+++ DATASET EXTRACT +++
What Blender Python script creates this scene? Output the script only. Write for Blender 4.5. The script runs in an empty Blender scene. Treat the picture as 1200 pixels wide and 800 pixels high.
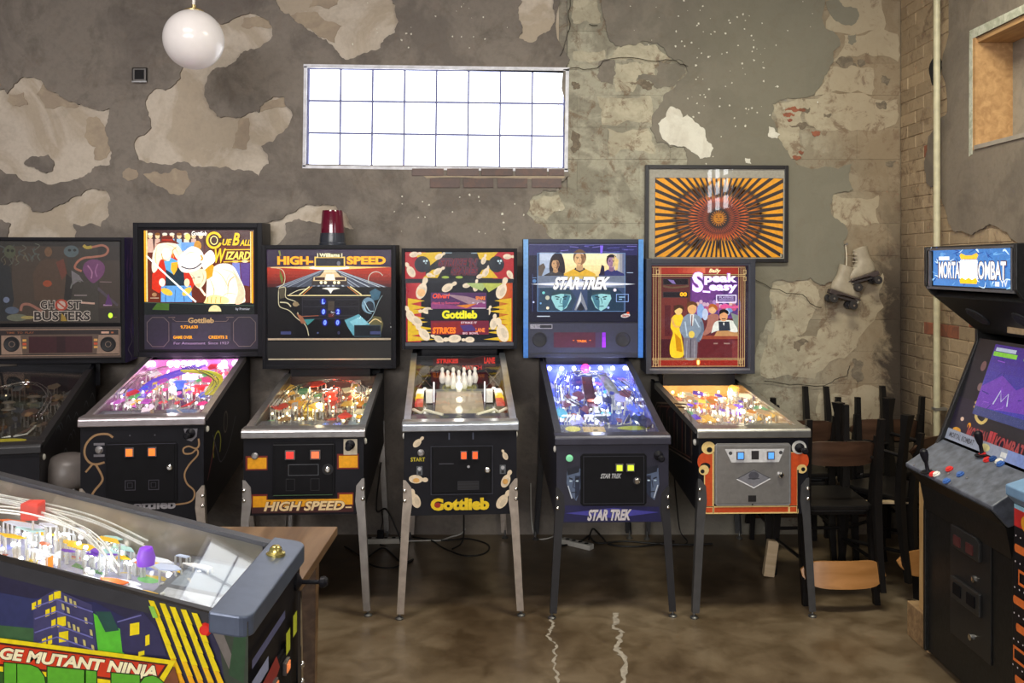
import bpy, math, random
from mathutils import Vector, Matrix
from mathutils.geometry import tessellate_polygon
R = math.radians
S = bpy.context.scene
COL = S.collection

# ---------------------------------------------------------------- camera, world, light, exposure
F, HX, HY, EYE = 1050.0, 600.0, 310.0, 1.74        # focal length in px, vanishing point, eye height
cam_d = bpy.data.cameras.new('camera'); cam = bpy.data.objects.new('camera', cam_d); COL.objects.link(cam)
cam_d.sensor_width = 36; cam_d.lens = 36 * F / 1200; cam_d.shift_y = -(400 - HY) / 1200
cam.location = (0, 0, EYE); cam.rotation_euler = (R(90), 0, 0); cam_d.clip_start = .05
S.camera = cam
S.view_settings.view_transform = 'Standard'; S.view_settings.look = 'None'
S.view_settings.exposure = 0.12; S.view_settings.gamma = 1.0; S.view_settings.use_curve_mapping = False
W_ = bpy.data.worlds.new('sky'); S.world = W_; W_.use_nodes = True
W_.node_tree.nodes['Background'].inputs[0].default_value = (.78, .87, 1, 1)
W_.node_tree.nodes['Background'].inputs[1].default_value = 1.2

def area(name, loc, rot, sx, sy, power, col):
    d = bpy.data.lights.new(name, 'AREA'); d.shape = 'RECTANGLE'; d.size = sx; d.size_y = sy; d.energy = power; d.color = col
    o = bpy.data.objects.new(name, d); COL.objects.link(o); o.location = loc; o.rotation_euler = rot
    return o
# daylight coming through the tall windows of the wall behind the camera and of the right wall
area('rear_window_daylight', (-1.6, -4.75, 3.1), (R(84), 0, 0), 5.6, 1.3, 330, (1, .97, .95))
# ceiling luminaires over the room
area('ceiling_lamp_light', (-1.8, 2.6, 3.85), (0, 0, 0), 1.2, .5, 70, (1, .93, .86))
area('ceiling_lamp_light', (1.3, 3.4, 3.85), (0, 0, 0), 1.2, .5, 85, (1, .95, .74))

YW = 5.78          # face of the back wall
XR = 2.50          # face of the right wall
def wx(px, Y): return (px - HX) * Y / F
def wz(py, Y): return EYE - (py - HY) * Y / F

# ---------------------------------------------------------------- materials
MATS = {}
def nd(nt, t, **k):
    n = nt.nodes.new(t)
    for a, v in k.items(): setattr(n, a, v)
    return n
def pm(name, col, rough=.5, metal=0, var=.12, scale=18, bump=.0, emit=None, es=0, spec=.5, coat=0):
    if name in MATS: return MATS[name]
    m = bpy.data.materials.new(name); m.use_nodes = True; nt = m.node_tree; b = nt.nodes['Principled BSDF']
    tc = nd(nt, 'ShaderNodeTexCoord'); nz = nd(nt, 'ShaderNodeTexNoise'); nz.inputs['Scale'].default_value = scale; nz.inputs['Detail'].default_value = 5
    nt.links.new(tc.outputs['Object'], nz.inputs['Vector'])
    cr = nd(nt, 'ShaderNodeValToRGB'); e = cr.color_ramp.elements
    e[0].position = .3; e[1].position = .7
    e[0].color = [max(0, c * (1 - var)) for c in col] + [1]; e[1].color = [min(1, c * (1 + var)) for c in col] + [1]
    nt.links.new(nz.outputs['Fac'], cr.inputs['Fac']); nt.links.new(cr.outputs['Color'], b.inputs['Base Color'])
    b.inputs['Roughness'].default_value = rough; b.inputs['Metallic'].default_value = metal
    b.inputs['Specular IOR Level'].default_value = spec; b.inputs['Coat Weight'].default_value = coat
    if bump:
        bp = nd(nt, 'ShaderNodeBump'); bp.inputs['Strength'].default_value = bump; bp.inputs['Distance'].default_value = .01
        nt.links.new(nz.outputs['Fac'], bp.inputs['Height']); nt.links.new(bp.outputs['Normal'], b.inputs['Normal'])
    if emit:
        b.inputs['Emission Color'].default_value = list(emit) + [1]; b.inputs['Emission Strength'].default_value = es
    MATS[name] = m; return m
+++
→ **TO BE DONE**
Every line of the material is to be quoted exactly, with no pictures carried over.

→ **CORRECT OUTPUT**
What Blender Python script creates this scene? Output the script only. Write for Blender 4.5. The script runs in an empty Blender scene. Treat the picture as 1200 pixels wide and 800 pixels high.
import bpy, math, random
from mathutils import Vector, Matrix
from mathutils.geometry import tessellate_polygon
R = math.radians
S = bpy.context.scene
COL = S.collection

# ---------------------------------------------------------------- camera, world, light, exposure
F, HX, HY, EYE = 1050.0, 600.0, 310.0, 1.74        # focal length in px, vanishing point, eye height
cam_d = bpy.data.cameras.new('camera'); cam = bpy.data.objects.new('camera', cam_d); COL.objects.link(cam)
cam_d.sensor_width = 36; cam_d.lens = 36 * F / 1200; cam_d.shift_y = -(400 - HY) / 1200
cam.location = (0, 0, EYE); cam.rotation_euler = (R(90), 0, 0); cam_d.clip_start = .05
S.camera = cam
S.view_settings.view_transform = 'Standard'; S.view_settings.look = 'None'
S.view_settings.exposure = 0.12; S.view_settings.gamma = 1.0; S.view_settings.use_curve_mapping = False
W_ = bpy.data.worlds.new('sky'); S.world = W_; W_.use_nodes = True
W_.node_tree.nodes['Background'].inputs[0].default_value = (.78, .87, 1, 1)
W_.node_tree.nodes['Background'].inputs[1].default_value = 1.2

def area(name, loc, rot, sx, sy, power, col):
    d = bpy.data.lights.new(name, 'AREA'); d.shape = 'RECTANGLE'; d.size = sx; d.size_y = sy; d.energy = power; d.color = col
    o = bpy.data.objects.new(name, d); COL.objects.link(o); o.location = loc; o.rotation_euler = rot
    return o
# daylight coming through the tall windows of the wall behind the camera and of the right wall
area('rear_window_daylight', (-1.6, -4.75, 3.1), (R(84), 0, 0), 5.6, 1.3, 330, (1, .97, .95))
# ceiling luminaires over the room
area('ceiling_lamp_light', (-1.8, 2.6, 3.85), (0, 0, 0), 1.2, .5, 70, (1, .93, .86))
area('ceiling_lamp_light', (1.3, 3.4, 3.85), (0, 0, 0), 1.2, .5, 85, (1, .95, .74))

YW = 5.78          # face of the back wall
XR = 2.50          # face of the right wall
def wx(px, Y): return (px - HX) * Y / F
def wz(py, Y): return EYE - (py - HY) * Y / F

# ---------------------------------------------------------------- materials
MATS = {}
def nd(nt, t, **k):
    n = nt.nodes.new(t)
    for a, v in k.items(): setattr(n, a, v)
    return n
def pm(name, col, rough=.5, metal=0, var=.12, scale=18, bump=.0, emit=None, es=0, spec=.5, coat=0):
    if name in MATS: return MATS[name]
    m = bpy.data.materials.new(name); m.use_nodes = True; nt = m.node_tree; b = nt.nodes['Principled BSDF']
    tc = nd(nt, 'ShaderNodeTexCoord'); nz = nd(nt, 'ShaderNodeTexNoise'); nz.inputs['Scale'].default_value = scale; nz.inputs['Detail'].default_value = 5
    nt.links.new(tc.outputs['Object'], nz.inputs['Vector'])
    cr = nd(nt, 'ShaderNodeValToRGB'); e = cr.color_ramp.elements
    e[0].position = .3; e[1].position = .7
    e[0].color = [max(0, c * (1 - var)) for c in col] + [1]; e[1].color = [min(1, c * (1 + var)) for c in col] + [1]
    nt.links.new(nz.outputs['Fac'], cr.inputs['Fac']); nt.links.new(cr.outputs['Color'], b.inputs['Base Color'])
    b.inputs['Roughness'].default_value = rough; b.inputs['Metallic'].default_value = metal
    b.inputs['Specular IOR Level'].default_value = spec; b.inputs['Coat Weight'].default_value = coat
    if bump:
        bp = nd(nt, 'ShaderNodeBump'); bp.inputs['Strength'].default_value = bump; bp.inputs['Distance'].default_value = .01
        nt.links.new(nz.outputs['Fac'], bp.inputs['Height']); nt.links.new(bp.outputs['Normal'], b.inputs['Normal'])
    if emit:
        b.inputs['Emission Color'].default_value = list(emit) + [1]; b.inputs['Emission Strength'].default_value = es
    MATS[name] = m; return m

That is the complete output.